_Challenge_:
All the data should come back exactly as it was given.
- - - - - - -
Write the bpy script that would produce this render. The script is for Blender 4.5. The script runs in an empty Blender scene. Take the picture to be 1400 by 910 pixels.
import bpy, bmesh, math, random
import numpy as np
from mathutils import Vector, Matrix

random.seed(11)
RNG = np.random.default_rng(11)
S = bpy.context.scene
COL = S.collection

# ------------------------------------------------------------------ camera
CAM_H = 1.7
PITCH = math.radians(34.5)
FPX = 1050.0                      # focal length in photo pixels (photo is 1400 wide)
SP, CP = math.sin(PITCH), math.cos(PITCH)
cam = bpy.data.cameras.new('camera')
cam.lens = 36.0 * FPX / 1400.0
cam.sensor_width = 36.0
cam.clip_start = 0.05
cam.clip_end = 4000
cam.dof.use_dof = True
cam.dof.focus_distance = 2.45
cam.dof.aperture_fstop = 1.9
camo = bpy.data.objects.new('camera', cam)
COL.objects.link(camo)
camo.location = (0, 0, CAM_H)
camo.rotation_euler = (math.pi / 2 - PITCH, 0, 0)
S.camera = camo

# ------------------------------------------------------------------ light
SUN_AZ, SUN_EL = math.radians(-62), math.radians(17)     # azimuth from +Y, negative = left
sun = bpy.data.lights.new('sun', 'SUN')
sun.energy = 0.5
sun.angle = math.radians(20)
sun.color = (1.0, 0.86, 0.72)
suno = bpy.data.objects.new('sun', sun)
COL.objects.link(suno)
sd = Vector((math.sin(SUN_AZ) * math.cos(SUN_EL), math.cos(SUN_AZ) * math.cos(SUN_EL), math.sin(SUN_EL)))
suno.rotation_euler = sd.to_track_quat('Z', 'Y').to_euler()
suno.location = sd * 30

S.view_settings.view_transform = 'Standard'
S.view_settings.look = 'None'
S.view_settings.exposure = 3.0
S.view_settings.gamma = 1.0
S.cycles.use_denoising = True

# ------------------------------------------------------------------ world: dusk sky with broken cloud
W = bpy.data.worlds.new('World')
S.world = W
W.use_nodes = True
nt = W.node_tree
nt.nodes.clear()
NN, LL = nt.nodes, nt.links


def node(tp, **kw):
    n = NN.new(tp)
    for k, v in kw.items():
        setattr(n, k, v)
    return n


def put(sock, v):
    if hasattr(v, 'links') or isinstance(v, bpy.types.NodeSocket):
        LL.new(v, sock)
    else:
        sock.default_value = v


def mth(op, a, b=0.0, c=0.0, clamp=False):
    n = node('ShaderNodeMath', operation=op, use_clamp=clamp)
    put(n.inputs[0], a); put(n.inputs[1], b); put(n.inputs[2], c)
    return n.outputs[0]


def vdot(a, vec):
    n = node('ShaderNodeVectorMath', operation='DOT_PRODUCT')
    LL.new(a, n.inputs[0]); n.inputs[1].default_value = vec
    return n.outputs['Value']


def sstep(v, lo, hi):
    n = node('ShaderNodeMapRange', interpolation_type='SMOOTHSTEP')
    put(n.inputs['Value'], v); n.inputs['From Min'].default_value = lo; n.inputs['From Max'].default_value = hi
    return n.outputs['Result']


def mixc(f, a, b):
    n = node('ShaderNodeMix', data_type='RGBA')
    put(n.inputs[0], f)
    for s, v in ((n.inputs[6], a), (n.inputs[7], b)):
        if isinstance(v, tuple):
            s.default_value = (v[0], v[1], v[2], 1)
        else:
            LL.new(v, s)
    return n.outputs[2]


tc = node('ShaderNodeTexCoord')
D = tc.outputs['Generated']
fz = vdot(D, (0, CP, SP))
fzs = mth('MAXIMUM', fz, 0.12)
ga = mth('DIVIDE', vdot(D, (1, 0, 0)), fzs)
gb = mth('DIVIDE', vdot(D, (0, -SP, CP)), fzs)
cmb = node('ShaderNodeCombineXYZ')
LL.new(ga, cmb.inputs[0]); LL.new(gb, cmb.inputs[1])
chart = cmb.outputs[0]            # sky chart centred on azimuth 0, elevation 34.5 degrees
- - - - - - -
_Response to the exercise_:
Write the bpy script that would produce this render. The script is for Blender 4.5. The script runs in an empty Blender scene. Take the picture to be 1400 by 910 pixels.
import bpy, bmesh, math, random
import numpy as np
from mathutils import Vector, Matrix

random.seed(11)
RNG = np.random.default_rng(11)
S = bpy.context.scene
COL = S.collection

# ------------------------------------------------------------------ camera
CAM_H = 1.7
PITCH = math.radians(34.5)
FPX = 1050.0                      # focal length in photo pixels (photo is 1400 wide)
SP, CP = math.sin(PITCH), math.cos(PITCH)
cam = bpy.data.cameras.new('camera')
cam.lens = 36.0 * FPX / 1400.0
cam.sensor_width = 36.0
cam.clip_start = 0.05
cam.clip_end = 4000
cam.dof.use_dof = True
cam.dof.focus_distance = 2.45
cam.dof.aperture_fstop = 1.9
camo = bpy.data.objects.new('camera', cam)
COL.objects.link(camo)
camo.location = (0, 0, CAM_H)
camo.rotation_euler = (math.pi / 2 - PITCH, 0, 0)
S.camera = camo

# ------------------------------------------------------------------ light
SUN_AZ, SUN_EL = math.radians(-62), math.radians(17)     # azimuth from +Y, negative = left
sun = bpy.data.lights.new('sun', 'SUN')
sun.energy = 0.5
sun.angle = math.radians(20)
sun.color = (1.0, 0.86, 0.72)
suno = bpy.data.objects.new('sun', sun)
COL.objects.link(suno)
sd = Vector((math.sin(SUN_AZ) * math.cos(SUN_EL), math.cos(SUN_AZ) * math.cos(SUN_EL), math.sin(SUN_EL)))
suno.rotation_euler = sd.to_track_quat('Z', 'Y').to_euler()
suno.location = sd * 30

S.view_settings.view_transform = 'Standard'
S.view_settings.look = 'None'
S.view_settings.exposure = 3.0
S.view_settings.gamma = 1.0
S.cycles.use_denoising = True

# ------------------------------------------------------------------ world: dusk sky with broken cloud
W = bpy.data.worlds.new('World')
S.world = W
W.use_nodes = True
nt = W.node_tree
nt.nodes.clear()
NN, LL = nt.nodes, nt.links


def node(tp, **kw):
    n = NN.new(tp)
    for k, v in kw.items():
        setattr(n, k, v)
    return n


def put(sock, v):
    if hasattr(v, 'links') or isinstance(v, bpy.types.NodeSocket):
        LL.new(v, sock)
    else:
        sock.default_value = v


def mth(op, a, b=0.0, c=0.0, clamp=False):
    n = node('ShaderNodeMath', operation=op, use_clamp=clamp)
    put(n.inputs[0], a); put(n.inputs[1], b); put(n.inputs[2], c)
    return n.outputs[0]


def vdot(a, vec):
    n = node('ShaderNodeVectorMath', operation='DOT_PRODUCT')
    LL.new(a, n.inputs[0]); n.inputs[1].default_value = vec
    return n.outputs['Value']


def sstep(v, lo, hi):
    n = node('ShaderNodeMapRange', interpolation_type='SMOOTHSTEP')
    put(n.inputs['Value'], v); n.inputs['From Min'].default_value = lo; n.inputs['From Max'].default_value = hi
    return n.outputs['Result']


def mixc(f, a, b):
    n = node('ShaderNodeMix', data_type='RGBA')
    put(n.inputs[0], f)
    for s, v in ((n.inputs[6], a), (n.inputs[7], b)):
        if isinstance(v, tuple):
            s.default_value = (v[0], v[1], v[2], 1)
        else:
            LL.new(v, s)
    return n.outputs[2]


tc = node('ShaderNodeTexCoord')
D = tc.outputs['Generated']
fz = vdot(D, (0, CP, SP))
fzs = mth('MAXIMUM', fz, 0.12)
ga = mth('DIVIDE', vdot(D, (1, 0, 0)), fzs)
gb = mth('DIVIDE', vdot(D, (0, -SP, CP)), fzs)
cmb = node('ShaderNodeCombineXYZ')
LL.new(ga, cmb.inputs[0]); LL.new(gb, cmb.inputs[1])
chart = cmb.outputs[0]            # sky chart centred on azimuth 0, elevation 34.5 degrees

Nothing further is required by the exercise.